The BBC publishes an interesting column by Dan Gillmor on how mainstream media can integrate the energy of citizen journalists into its newsgathering effort.

Gillmor draws on how a blogger organised his readers to harry their representatives to unpick a law which they felt protected Republican congressman Tom DeLay. Individually, the efforts would have had little impact; but gathered together on Joshua Micah Marshall's left-leaning Talking Points Memo blog, they helped to overturn the law. DeLay resigned last week. While it might be overdoing things to suggest that bloggers brought him down in the same way conservative citizen journalists made several media executive positions unsustainable in 2004, it's fair to say that Talking Points contributors played a small but significant role in DeLay's downfall.

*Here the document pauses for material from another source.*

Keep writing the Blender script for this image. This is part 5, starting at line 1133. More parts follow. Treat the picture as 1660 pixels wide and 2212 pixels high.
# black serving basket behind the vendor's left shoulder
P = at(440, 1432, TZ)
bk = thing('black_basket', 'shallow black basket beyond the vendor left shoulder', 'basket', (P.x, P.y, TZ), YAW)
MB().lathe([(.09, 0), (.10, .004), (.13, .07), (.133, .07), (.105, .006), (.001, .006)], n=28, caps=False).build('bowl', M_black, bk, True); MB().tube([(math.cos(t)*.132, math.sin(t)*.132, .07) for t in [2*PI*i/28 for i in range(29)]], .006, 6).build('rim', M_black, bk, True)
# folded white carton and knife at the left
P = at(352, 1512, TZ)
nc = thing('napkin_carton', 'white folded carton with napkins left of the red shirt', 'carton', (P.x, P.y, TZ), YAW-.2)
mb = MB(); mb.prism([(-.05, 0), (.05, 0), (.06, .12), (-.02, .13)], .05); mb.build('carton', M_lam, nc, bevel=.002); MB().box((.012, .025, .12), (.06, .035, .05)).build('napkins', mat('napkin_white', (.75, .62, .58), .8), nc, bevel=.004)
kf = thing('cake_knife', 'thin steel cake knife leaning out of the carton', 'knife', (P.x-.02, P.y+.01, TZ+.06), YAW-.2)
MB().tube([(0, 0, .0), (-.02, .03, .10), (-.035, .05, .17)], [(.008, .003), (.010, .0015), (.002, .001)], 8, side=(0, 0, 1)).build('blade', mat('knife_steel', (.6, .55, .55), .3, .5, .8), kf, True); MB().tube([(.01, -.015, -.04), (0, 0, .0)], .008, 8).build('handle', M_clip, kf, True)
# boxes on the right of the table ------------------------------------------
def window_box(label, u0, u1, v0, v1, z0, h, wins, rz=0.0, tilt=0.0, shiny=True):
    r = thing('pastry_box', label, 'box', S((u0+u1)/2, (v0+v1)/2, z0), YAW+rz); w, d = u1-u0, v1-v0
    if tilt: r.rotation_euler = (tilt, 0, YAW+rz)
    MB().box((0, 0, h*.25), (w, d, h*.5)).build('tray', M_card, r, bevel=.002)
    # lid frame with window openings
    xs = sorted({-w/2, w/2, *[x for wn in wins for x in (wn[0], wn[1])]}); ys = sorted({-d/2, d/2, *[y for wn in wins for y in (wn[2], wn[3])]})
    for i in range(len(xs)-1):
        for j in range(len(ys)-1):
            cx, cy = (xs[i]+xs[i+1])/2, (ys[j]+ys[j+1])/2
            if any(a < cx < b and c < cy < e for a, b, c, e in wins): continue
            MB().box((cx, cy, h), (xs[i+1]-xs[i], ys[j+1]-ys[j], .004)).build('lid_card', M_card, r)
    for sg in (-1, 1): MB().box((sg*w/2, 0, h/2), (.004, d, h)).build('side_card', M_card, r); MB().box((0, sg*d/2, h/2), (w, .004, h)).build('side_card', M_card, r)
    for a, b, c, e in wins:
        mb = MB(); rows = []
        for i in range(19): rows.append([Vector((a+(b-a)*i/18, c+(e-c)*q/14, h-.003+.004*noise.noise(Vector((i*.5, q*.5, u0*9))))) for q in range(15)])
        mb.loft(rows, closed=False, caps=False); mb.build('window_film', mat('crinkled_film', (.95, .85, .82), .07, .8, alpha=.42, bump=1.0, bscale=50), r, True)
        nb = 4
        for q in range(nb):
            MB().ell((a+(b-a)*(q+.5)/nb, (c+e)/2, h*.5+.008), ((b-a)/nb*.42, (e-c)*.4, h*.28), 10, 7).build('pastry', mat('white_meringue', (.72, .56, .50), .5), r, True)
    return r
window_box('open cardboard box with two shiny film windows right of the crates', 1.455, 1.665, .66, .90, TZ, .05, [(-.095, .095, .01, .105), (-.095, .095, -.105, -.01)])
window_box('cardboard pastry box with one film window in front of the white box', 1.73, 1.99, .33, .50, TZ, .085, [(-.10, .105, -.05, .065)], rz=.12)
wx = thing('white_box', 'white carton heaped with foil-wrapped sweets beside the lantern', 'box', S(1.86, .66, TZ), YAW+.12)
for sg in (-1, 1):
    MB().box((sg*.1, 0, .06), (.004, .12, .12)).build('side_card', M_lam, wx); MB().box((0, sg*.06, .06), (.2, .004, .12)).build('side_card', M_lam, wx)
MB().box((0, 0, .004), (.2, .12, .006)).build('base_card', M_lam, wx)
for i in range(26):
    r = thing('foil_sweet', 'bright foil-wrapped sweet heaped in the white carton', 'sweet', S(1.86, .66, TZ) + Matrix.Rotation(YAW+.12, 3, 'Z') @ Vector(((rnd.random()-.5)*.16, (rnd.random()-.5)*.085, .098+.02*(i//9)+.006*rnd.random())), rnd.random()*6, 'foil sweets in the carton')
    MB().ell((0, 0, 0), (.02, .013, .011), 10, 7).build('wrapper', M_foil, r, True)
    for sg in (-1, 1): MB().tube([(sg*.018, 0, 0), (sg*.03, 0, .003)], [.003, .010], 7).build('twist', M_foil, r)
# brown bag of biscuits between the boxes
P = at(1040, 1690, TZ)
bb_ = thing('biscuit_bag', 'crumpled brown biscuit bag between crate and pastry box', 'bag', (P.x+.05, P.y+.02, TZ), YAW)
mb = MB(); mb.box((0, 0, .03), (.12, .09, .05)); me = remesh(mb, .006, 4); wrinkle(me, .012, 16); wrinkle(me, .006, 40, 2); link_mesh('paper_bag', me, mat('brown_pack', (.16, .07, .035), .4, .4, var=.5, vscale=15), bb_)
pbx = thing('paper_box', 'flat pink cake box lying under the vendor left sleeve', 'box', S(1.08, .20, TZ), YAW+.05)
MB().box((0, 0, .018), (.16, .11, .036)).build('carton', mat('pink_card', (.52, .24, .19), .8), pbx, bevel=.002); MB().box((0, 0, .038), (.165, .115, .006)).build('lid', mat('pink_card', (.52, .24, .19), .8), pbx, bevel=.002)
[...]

Political organising is one thing - see yesterday's lead for how blogging is made for campaigning - but newsgathering is quite another. There's quite a lot of resistance to the idea of incorporating citizen journalists into any newsgathering effort, beyond the traditional inclusion of eyewitness reports and, more recently, photographs taken by bystanders. One leading academic and columnist describes work by non-professionals as "raw material rather than finished product, and opinion-givers in an echo chamber of like-minded amateurs."

This may be so: Following links around many politically-minded weblogs can be a depressing exercise, with a seemingly endless supply of anti-Bush and anti-liberal rants all confirming one another.

But what makes a partisan newspaper columnist any more of a "finished product" than a well-written and observant blog post? And, in a democracy of voices, even the bottom-feeding rantings of the worst bloggers have as much right to be read and distributed as a professional columnist's op-ed.

Indeed, one could argue that blogs are a refreshing return to the days of pamphleteering after decades of paternalistic observations from broadsheet columnists. Clever newspapers, says Gillmor, "should be aiming to help their communities engage in that (emergent global conversation), via blogs, podcasts, discussion boards and all of the other conversational tools."

Gillmor argues that citizen journalists can help build a broader picture of any story. Take the aftermath of the Hurricane Katrina disaster. Gillmor says that the rebuilding of New Orleans is "too big a story for any professional media company to cover in a thorough way."

"They should be asking the citizens of the affected communities for help, but as far as I can tell they aren't even making the attempt, and are thereby missing an enormous opportunity."

Journalists shouldn't worry about their position if citizens get a voice in the conversation - most citizens who contribute the odd story don't want to be full-time journalists anyway, and the need for the best work of professionals won't go away anytime soon. But it would be foolish to argue against the reality that the "old systems are expanding" - news organisations should learn "new ways to gather, sift and recombine what we know and learn together."

UPDATE: Some broadcasters are working with mobile phone operators to make citizen journalism easier still. The Guardian reports that ITN and Sky News are in talks with a mobile operator to take feeds directly from citizen journalists armed with video-enabled mobile phones and broadcasting them directly on their news programming.